Tag: Webtrends

  • Facebook ads don’t add up: how I proved they are cheating

    “So why don’t you cheat?”  It took me a while to recover.   My father has always been my moral compass.   He has stood through many decades of doing business with absolute integrity refusing to bribe anyone in a country where this is unheard of.   He didn’t fall for the trap of taking funding from the European Union or going to the stock market when all other tech companies where making a quick buck.   He is almost a saint in the way he helps everyone and anyone he meets, often without them even knowing about it.

    We were discussing a recent client of mine, a difficult case.   It is still in the early phases and I haven’t quite figured out how to work my social engineering magic in order to bring them clients. What my father was really asking is “how will they know that it is real customers clicking on their website and not some click farm?”   The man is a born business person and goes straight to the heart of a problem even though he has never used Facebook or any social media.

    The answer is simple.   Anyone with a slight knowledge of how to use web site analytics will see right through it.   And – more importantly – it just won’t make any business sense medium term as they will not be getting new customers and new business.   Which is what I promise them.   But this is not what Mark Zuckerberg promises my customer when he entices them with Facebook advertising.   He is simply selling clicks to ignorant business people.
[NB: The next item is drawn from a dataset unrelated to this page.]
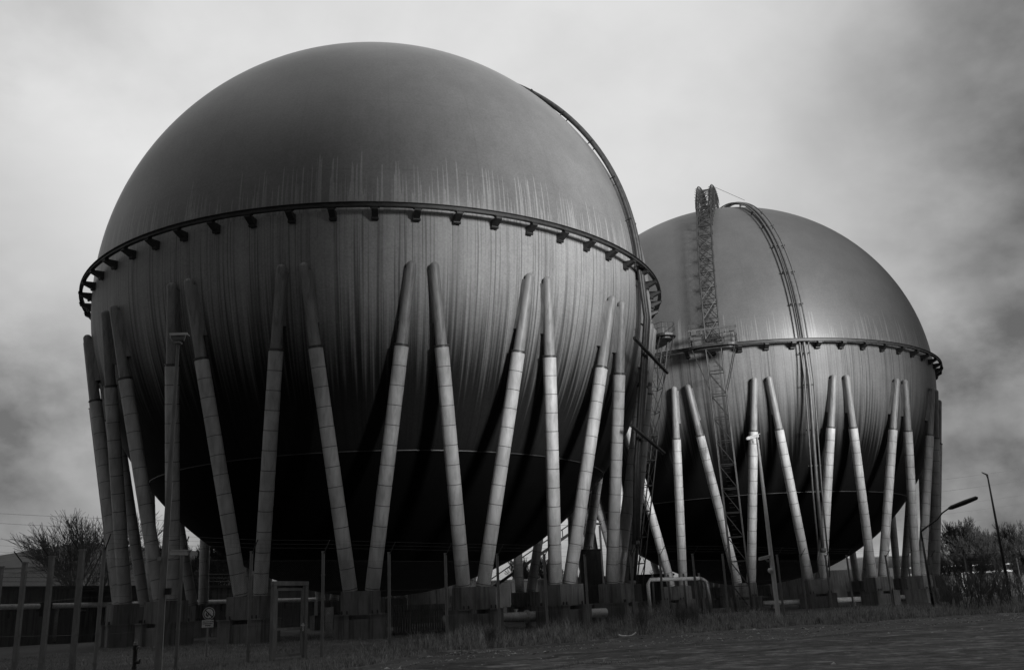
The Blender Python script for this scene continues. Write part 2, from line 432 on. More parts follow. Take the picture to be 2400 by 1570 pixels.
def make_tank(label, loc, ph, br0, pipe_az, lad_az, full_ladder):
    t = thing('gas_tank', label, 'gas tank', loc, group='spherical gas tanks on leaning legs')
    kk = 'shell2' if full_ladder else 'shell'
    if kk not in PROTO:
        me = bpy.data.meshes.new('shell'); bm = bmesh.new()
        bmesh.ops.create_uvsphere(bm, u_segments=192, v_segments=128, radius=RT); bm.to_mesh(me); bm.free()
        me.polygons.foreach_set('use_smooth', [True]*len(me.polygons)); me.materials.append(M[kk]); PROTO[kk] = me
    sh = obj('shell', PROTO[kk], t, (0, 0, ZC))
    sh.rotation_euler.z = R_(0 if full_ladder else 137)
    # equator rail
    if 'ring' not in PROTO:
        q = 1.034*RT; zr = ZC+.0035*RT; mb = MB(); hf, hh, tk = .13, .155, .035
        mb.sweep_ring([(q-hf, zr+hh), (q+hf, zr+hh), (q+hf, zr+hh-tk), (q+.03, zr+hh-tk-.02), (q+.03, zr-hh+tk+.02), (q+hf, zr-hh+tk), (q+hf, zr-hh), (q-hf, zr-hh), (q-hf, zr-hh+tk), (q-.03, zr-hh+tk+.02), (q-.03, zr+hh-tk-.02), (q-hf, zr+hh-tk)], 256)
        PROTO['ring'] = mb.build('equator_rail', M['rail']); PROTO['ring'].parent = t
        z6 = -.622*RT; r6 = math.sqrt(RT*RT-z6*z6); mb = MB()
        mb.sweep_ring([(r6-.05, ZC+z6+.03), (r6+.09, ZC+z6+.015), (r6+.09, ZC+z6-.05), (r6-.05, ZC+z6-.05)], 192)
        PROTO['drip'] = mb.build('drip_rail', M['lattice']); PROTO['drip'].parent = t
        mb = MB(); q0 = RT-.12; q1 = 1.034*RT+.12
        P = [Vector((-.2, -q0, ZC-.11)), Vector((-.2, -q1, ZC-.13)), Vector((-.2, -q1, ZC-.28)), Vector((-.2, -q0-.28, ZC-.62)), Vector((-.2, -q0, ZC-.74))]
        mb.prism(P, (.4, 0, 0))
        mb.box((0, -q1+.1, ZC-.12), (.6, .3, .035)); mb.tube([(-.24, -q0-.3, ZC-.6), (.24, -q0-.3, ZC-.6)], .11, 10)
        PROTO['bracket'] = mb.build('rail_bracket', M['darkmetal']); PROTO['bracket'].parent = t; PROTO['bracket'].rotation_euler.z = R_(br0)
        k0 = 1
    else:
        for n_ in ('ring', 'drip'):
            c = PROTO[n_].copy(); C.objects.link(c); c.parent = t
        k0 = 0
    for k in range(k0, 56):
        c = PROTO['bracket'].copy(); C.objects.link(c); c.parent = t; c.rotation_euler.z = R_(br0+k*360/56)
    # legs and footings
    for k in range(NP):
        a = R_(ph+10+20*k)
        for s_ in (-1, 1):
            if (s_, 'o') not in PROTO:
                lg = LEG[s_, 'leg'].build('leg', M['legtop'], t, 'auto', rz=a)
                LEG[s_, 'collar'].build('collar', M['collar'], lg, 'auto')
                LEG[s_, 'cladding'].build('cladding', [M['clad'], M['seam']], lg, 'auto')
                PROTO[s_, 'o'] = lg
            else:
                c = copy_tree(PROTO[s_, 'o'], t); c.rotation_euler.z = a
        if 'foot' not in PROTO:
            ft = FLO.build('footing', M['concrete'], t, rz=a); FUP.build('plinth', M['concrete'], ft); FANC.build('anchor_bolts', M['darkmetal'], ft)
            PROTO['foot'] = ft
        else:
            c = copy_tree(PROTO['foot'], t); c.rotation_euler.z = a
    # pipe bundle over the crown and down to the ground
    for sd_, rad, off in ((-.46, .08, .5), (0, .17, .46), (.46, .08, .5)) if full_ladder else ((-.46, .14, .34), (0, .22, .38), (.46, .14, .34)):
        pts = meridian(pipe_az, off, sd_, 84, 0)
        a = R_(pipe_az); tn = Vector((math.cos(a), math.sin(a), 0))
        pts += [pol(pipe_az, r, z)+tn*sd_ for r, z in ((1.022*RT, ZC-4), (.99*RT, ZC-9), (.95*RT, ZC-15), (.925*RT, 5.4))]
        mb = MB(); mb.tube(pts, rad, 10)
        if sd_: mb.tube([pts[-1], pol(pipe_az, .915*RT, 4.6)+tn*sd_*1.25, pol(pipe_az, .905*RT, 2.9)+tn*sd_*1.15], rad*.8, 8)
        else: mb.tube([pts[-1]+Vector((0, 0, .25)), pts[-1]-Vector((0, 0, .15))], .3, 12)
        mb.build('riser_pipe', M['pipe'] if full_ladder else M['rail'], t, True)
    for e in list(np.arange(78, -1, -9.7)):
        a = R_(pipe_az); tn = Vector((math.cos(a), math.sin(a), 0)); mb = MB()
        p = meridian(pipe_az, .33, 0, e, e-.1)[0]
        n_ = (p-Vector((0, 0, ZC))).normalized(); up = tn.cross(n_)
        rot = Matrix((tn, up, n_)).transposed()
        mb.box(p, (1.35, .09, .07), rot)
        for q in (-.6, .6): mb.box(p+tn*q-n_*.16, (.07, .07, .3), rot); mb.box(p+tn*q+n_*.1, (.13, .13, .13), rot)
        mb.build('pipe_clamp', M['darkmetal'], t)
    for r, z in ((1.02*RT, ZC-1.2), (1.015*RT, ZC-4.5), (.985*RT, ZC-9), (.965*RT, ZC-12.5)):
        p = pol(pipe_az, r, z); a = R_(pipe_az); tn = Vector((math.cos(a), math.sin(a), 0)); n_ = pol(pipe_az, 1, 0); mb = MB()
        rot = Matrix((tn, n_, Vector((0, 0, 1)))).transposed()
        mb.box(p-n_*.15, (1.3, .09, .1), rot); mb.build('pipe_clamp', M['darkmetal'], t)
    ladder(t, lad_az, full_ladder)
    return t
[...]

    Most of my customers have already used Facebook ads before I start with them.   They are all perplexed. “I saw a big spike in traffic but then…nothing.” It isn’t just that the traffic disappears the day you stop paying for FB ads, it is that all that traffic seems to amount to …nothing.    Are you paying $50 a day?   Funny how you get a completely stable amount of hits during those days.

    This bothered me on a methodological level initially.   “What if my customers’ budgets are all spent on ‘early morning’ type people?” I worried.   So I begun to set up experiments. I split the day into particular time segments that seemed to make sense to me based on experience with status updates, Likes and such.   I am the Greek Dan Zarella after all.     Women checking Facebook between 6.30 and 8.30 are quite a specific bunch.   Organized!   Men online between 11 and 12.30 another.   Lazy!   I have even discovered a niche of females that do a “facebook lunch break”.   So all I had to do was set up the same advertisement and shoot it out to different demographics.   And then monitor it every hour to see what is happening.   (Yes, you need big monitors to handle the big spreadsheets without getting dizzy!)

    It was amazing.   “Boy, these guys at Facebook must have some really clever algorithms” I mused.   They somehow seemed to be spreading the clicks around the day.   It made no sense.   Humans are highly unlikely to be so consistent.   As the day closed the clicks trickled and everytime by midnight Facebook had managed to get the campaign to the exact daily target.   “Wow, hiring all those geeks from Google must have paid off” I thought.    “They have build something that even Google AdWords can’t do.”

    And then, somewhere near midnight, in between stats, being more online on Facebook than I think is healthy because of this project, it appeared.   Right there, in front of me, on top of the other adverts was one of my test ads.   I left the tab open and scrambled to the summary to triple check.   Yes, this one was clearly targeted to men aged 45-64.   I double check my profile.   Yes, Facebook knows very well that I am male but only 41.  So what is it doing?

    It is bending the rules! If “The social network” showed the whole world something is that someone who cheats and lies once, will probably do it again, given the chance.    The people at Facebook know that it is extremely unlikely that anyone would discover this trick.   After all most people only have one profile.   Unless you specifically set out to prove them wrong, your website analytics will be hard to monitor for such small variance in age of visitors.   And all too many advertisers on Facebook are only using it to funnel people into their Facebook page where the analytics are even worse.

    I have criticized Facebook advertising on many levels, ranging from the pathetic demographic information they provide (outside the US it is much worse) to the kind of clicking you usually get from it.   But this is different.   They are wasting what can soon become a powerful tool by rushing to capitalize on it by cheating.   Judging from their rate of improvement in search they have the brainpower to do a proper job.   They have the network to make something more powerful than GoogleAds.   They should just focus on what is unique about this new advertising medium rather than trying to bolster up the numbers to impress investors.